WHAT IS EXPECTED: Repeat exactly, and only, the lines from the one that contains "What Blender Python" to the one that contains "return CAM +", both ends included. Omit every picture.

Scenes as source code:
>> begin

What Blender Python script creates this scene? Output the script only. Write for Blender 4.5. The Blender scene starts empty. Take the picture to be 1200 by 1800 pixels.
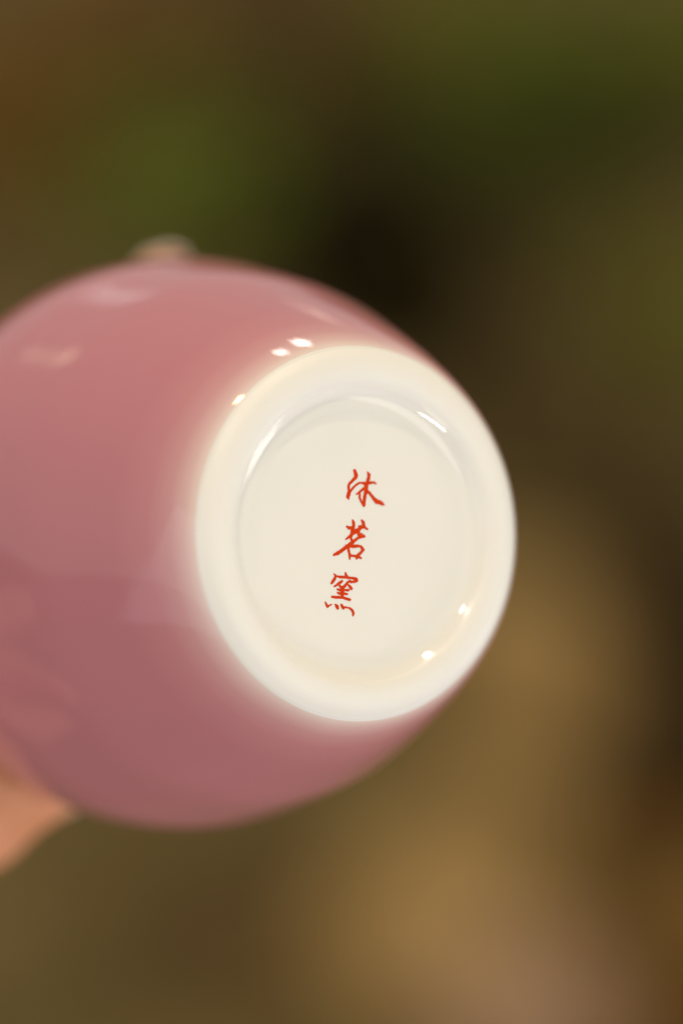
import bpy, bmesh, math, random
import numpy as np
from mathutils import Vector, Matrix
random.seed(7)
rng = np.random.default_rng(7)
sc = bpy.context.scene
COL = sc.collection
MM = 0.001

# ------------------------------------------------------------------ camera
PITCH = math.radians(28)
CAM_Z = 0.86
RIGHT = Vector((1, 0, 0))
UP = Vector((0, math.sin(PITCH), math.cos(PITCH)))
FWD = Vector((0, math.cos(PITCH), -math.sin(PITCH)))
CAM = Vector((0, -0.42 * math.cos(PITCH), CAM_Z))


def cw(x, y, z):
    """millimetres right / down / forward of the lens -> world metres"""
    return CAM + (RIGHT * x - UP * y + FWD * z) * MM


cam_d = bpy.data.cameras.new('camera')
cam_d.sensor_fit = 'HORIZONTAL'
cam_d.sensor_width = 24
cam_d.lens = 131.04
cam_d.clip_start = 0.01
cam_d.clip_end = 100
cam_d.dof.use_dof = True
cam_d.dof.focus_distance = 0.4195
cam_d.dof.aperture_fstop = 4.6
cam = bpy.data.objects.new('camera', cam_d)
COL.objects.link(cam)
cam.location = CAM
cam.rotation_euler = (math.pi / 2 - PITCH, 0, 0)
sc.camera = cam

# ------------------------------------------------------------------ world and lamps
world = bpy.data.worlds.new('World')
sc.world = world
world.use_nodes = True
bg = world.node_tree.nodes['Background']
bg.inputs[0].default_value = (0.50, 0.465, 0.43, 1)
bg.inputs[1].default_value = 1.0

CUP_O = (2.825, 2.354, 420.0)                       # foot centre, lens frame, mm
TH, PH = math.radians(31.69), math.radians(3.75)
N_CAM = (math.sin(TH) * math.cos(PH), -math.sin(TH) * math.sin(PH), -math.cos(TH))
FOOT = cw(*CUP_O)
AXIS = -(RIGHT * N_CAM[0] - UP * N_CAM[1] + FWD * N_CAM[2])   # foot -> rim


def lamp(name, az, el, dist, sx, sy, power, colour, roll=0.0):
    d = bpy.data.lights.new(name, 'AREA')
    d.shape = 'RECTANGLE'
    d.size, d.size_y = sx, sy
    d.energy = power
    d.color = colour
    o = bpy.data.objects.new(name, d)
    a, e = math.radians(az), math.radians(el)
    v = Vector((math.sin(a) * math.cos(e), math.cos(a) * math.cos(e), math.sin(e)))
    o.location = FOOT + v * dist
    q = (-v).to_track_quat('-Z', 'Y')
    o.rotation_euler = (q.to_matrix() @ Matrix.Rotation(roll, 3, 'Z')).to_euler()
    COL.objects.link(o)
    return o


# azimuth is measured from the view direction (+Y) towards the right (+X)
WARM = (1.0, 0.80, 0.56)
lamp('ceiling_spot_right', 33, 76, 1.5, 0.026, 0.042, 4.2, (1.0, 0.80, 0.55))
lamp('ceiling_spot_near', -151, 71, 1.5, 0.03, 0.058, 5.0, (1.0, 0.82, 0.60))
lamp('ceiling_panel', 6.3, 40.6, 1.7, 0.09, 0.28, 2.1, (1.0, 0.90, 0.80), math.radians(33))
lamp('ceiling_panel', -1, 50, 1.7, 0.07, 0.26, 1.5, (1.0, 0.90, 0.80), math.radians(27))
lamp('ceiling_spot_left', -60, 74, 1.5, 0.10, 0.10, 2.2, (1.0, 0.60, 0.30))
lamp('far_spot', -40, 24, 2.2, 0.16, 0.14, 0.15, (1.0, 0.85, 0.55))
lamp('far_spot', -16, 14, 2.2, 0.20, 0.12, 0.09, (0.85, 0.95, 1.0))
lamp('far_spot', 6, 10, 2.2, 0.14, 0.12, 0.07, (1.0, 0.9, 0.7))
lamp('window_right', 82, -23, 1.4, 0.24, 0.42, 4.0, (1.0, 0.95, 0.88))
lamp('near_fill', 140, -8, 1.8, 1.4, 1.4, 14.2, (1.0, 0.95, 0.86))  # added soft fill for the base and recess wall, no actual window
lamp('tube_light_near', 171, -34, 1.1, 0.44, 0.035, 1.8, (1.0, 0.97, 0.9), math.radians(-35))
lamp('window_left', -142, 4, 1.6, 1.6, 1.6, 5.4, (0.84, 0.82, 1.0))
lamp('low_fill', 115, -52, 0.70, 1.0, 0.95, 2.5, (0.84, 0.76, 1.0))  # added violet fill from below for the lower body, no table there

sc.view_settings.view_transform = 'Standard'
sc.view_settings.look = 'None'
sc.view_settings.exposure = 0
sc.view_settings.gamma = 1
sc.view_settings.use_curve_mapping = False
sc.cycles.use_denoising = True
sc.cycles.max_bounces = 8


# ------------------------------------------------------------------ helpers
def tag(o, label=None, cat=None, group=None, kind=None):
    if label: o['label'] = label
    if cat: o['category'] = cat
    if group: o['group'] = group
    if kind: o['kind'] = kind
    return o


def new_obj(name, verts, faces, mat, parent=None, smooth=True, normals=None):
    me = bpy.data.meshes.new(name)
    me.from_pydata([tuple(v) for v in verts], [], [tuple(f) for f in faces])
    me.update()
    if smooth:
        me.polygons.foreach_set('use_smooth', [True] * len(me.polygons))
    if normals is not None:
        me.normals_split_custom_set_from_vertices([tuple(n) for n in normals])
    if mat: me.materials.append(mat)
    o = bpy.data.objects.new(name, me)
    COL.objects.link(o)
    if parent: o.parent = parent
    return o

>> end
>> begin

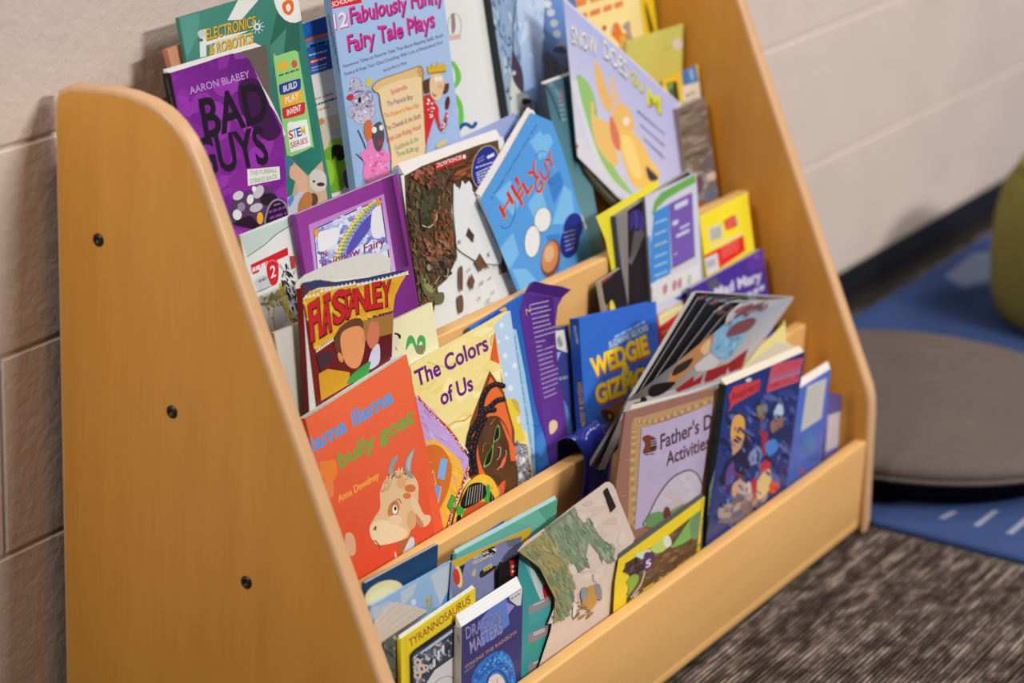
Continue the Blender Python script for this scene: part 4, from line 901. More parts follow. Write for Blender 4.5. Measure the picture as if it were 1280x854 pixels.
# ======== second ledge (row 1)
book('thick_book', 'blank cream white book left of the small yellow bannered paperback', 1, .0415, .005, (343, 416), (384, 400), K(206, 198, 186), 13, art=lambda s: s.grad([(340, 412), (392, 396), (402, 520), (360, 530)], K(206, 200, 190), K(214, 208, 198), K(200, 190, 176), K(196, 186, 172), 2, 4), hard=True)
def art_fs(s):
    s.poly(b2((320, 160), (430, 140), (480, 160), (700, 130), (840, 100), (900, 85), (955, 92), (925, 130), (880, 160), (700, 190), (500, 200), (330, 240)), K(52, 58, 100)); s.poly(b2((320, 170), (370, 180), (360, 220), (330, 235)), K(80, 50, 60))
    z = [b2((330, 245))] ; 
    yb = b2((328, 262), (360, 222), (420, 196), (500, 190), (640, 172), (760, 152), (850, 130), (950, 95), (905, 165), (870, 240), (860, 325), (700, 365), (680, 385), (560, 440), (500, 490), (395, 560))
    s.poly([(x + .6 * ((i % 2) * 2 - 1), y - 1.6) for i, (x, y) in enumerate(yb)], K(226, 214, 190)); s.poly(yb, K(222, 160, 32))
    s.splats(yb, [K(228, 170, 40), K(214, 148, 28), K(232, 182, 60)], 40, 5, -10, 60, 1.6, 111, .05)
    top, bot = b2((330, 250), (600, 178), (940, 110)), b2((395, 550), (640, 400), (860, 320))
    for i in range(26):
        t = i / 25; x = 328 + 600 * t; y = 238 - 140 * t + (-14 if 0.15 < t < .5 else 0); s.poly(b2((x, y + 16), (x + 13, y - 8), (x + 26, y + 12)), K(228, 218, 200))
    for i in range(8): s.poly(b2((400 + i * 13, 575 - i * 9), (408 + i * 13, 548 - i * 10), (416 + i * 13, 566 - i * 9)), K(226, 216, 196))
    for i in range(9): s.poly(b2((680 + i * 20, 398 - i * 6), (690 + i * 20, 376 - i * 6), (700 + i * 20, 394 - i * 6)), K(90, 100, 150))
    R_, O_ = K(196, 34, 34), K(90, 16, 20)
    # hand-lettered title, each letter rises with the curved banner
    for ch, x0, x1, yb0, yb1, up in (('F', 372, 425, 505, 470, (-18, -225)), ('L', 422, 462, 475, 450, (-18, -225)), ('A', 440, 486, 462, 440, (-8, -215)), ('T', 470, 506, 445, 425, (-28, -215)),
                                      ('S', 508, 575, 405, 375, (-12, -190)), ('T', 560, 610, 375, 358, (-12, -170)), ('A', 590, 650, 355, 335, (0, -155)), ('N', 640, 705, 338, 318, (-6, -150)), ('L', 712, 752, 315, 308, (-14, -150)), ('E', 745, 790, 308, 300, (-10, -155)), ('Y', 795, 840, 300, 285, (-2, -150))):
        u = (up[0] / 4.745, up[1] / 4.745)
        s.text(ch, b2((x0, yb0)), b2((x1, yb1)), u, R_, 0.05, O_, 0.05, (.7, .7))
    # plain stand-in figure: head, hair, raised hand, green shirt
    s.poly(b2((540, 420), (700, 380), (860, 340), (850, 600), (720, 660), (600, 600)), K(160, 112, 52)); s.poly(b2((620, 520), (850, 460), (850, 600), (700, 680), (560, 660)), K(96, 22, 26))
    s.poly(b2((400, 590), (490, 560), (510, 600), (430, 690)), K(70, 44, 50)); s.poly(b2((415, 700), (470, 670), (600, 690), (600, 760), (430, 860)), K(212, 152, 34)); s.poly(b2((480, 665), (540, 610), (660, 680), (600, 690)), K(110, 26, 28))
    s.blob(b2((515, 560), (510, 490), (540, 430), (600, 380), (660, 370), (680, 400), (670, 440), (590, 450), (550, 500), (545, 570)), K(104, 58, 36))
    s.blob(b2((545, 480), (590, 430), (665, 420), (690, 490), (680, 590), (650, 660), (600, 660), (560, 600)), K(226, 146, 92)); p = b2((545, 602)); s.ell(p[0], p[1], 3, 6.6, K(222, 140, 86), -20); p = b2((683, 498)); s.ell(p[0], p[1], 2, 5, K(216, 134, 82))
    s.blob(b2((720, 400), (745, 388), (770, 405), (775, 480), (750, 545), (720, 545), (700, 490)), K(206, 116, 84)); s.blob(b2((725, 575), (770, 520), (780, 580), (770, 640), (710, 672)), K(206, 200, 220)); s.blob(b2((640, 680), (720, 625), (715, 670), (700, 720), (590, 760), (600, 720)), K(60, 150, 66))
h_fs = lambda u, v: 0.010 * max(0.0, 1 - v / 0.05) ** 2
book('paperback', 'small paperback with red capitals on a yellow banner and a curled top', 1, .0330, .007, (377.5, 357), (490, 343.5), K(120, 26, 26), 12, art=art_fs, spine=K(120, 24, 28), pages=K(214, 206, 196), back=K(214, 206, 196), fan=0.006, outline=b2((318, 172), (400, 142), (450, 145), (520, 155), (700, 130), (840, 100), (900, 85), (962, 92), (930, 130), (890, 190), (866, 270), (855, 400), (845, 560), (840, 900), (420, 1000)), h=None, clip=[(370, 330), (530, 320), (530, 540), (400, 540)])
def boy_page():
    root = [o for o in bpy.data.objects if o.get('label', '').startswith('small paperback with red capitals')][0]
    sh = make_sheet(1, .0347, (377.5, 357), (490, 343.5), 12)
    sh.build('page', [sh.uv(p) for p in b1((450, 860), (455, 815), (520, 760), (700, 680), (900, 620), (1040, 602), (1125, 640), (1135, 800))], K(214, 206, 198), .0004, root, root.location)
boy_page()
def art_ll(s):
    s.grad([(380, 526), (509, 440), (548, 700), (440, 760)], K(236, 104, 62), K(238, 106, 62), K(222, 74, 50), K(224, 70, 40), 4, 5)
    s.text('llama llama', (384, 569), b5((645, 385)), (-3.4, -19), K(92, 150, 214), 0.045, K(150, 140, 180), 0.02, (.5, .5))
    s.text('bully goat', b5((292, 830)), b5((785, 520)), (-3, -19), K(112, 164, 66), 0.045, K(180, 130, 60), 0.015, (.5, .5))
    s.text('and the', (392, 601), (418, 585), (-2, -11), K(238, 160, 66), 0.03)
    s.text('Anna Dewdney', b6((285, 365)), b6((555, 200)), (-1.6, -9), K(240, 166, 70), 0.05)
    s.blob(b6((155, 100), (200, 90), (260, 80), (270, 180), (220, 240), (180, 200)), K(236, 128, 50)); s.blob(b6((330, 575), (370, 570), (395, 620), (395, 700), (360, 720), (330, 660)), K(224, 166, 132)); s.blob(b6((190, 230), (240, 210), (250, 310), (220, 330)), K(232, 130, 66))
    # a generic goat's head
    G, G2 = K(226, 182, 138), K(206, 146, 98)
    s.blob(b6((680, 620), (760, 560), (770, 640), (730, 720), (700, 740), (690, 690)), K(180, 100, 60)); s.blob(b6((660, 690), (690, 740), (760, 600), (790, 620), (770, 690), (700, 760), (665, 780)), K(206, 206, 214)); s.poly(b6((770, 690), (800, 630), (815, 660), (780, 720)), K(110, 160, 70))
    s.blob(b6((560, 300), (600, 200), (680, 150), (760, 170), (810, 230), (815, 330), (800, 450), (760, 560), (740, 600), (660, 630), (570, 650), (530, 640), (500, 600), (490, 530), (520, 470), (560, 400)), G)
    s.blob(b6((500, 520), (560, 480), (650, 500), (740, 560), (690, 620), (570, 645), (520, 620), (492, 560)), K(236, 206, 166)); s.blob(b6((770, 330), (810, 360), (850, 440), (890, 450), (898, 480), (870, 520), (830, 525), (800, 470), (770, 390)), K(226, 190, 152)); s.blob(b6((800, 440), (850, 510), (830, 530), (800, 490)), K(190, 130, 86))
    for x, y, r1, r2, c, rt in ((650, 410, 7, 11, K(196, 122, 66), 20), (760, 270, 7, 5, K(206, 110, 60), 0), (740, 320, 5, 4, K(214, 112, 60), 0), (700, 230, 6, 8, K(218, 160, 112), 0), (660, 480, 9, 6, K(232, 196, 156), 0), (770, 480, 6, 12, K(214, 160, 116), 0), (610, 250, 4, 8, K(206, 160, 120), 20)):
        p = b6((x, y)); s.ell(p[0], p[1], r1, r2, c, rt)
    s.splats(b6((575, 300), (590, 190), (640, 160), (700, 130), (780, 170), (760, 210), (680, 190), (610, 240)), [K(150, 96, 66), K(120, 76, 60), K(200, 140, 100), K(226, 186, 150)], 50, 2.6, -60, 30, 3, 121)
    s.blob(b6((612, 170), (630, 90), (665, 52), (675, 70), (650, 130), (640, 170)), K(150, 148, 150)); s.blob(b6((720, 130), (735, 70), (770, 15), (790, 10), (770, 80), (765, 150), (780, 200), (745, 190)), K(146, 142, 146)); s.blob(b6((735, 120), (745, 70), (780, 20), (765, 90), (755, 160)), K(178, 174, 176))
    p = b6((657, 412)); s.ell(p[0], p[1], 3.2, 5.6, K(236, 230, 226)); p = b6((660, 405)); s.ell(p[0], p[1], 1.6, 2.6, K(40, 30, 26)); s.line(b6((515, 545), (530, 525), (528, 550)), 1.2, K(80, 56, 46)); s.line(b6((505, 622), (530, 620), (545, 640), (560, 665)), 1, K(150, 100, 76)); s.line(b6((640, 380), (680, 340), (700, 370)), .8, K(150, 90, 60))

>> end

IN RESPONSE:
What Blender Python script creates this scene? Output the script only. Write for Blender 4.5. The Blender scene starts empty. Take the picture to be 1200 by 1800 pixels.
import bpy, bmesh, math, random
import numpy as np
from mathutils import Vector, Matrix
random.seed(7)
rng = np.random.default_rng(7)
sc = bpy.context.scene
COL = sc.collection
MM = 0.001

# ------------------------------------------------------------------ camera
PITCH = math.radians(28)
CAM_Z = 0.86
RIGHT = Vector((1, 0, 0))
UP = Vector((0, math.sin(PITCH), math.cos(PITCH)))
FWD = Vector((0, math.cos(PITCH), -math.sin(PITCH)))
CAM = Vector((0, -0.42 * math.cos(PITCH), CAM_Z))


def cw(x, y, z):
    """millimetres right / down / forward of the lens -> world metres"""
    return CAM + (RIGHT * x - UP * y + FWD * z) * MM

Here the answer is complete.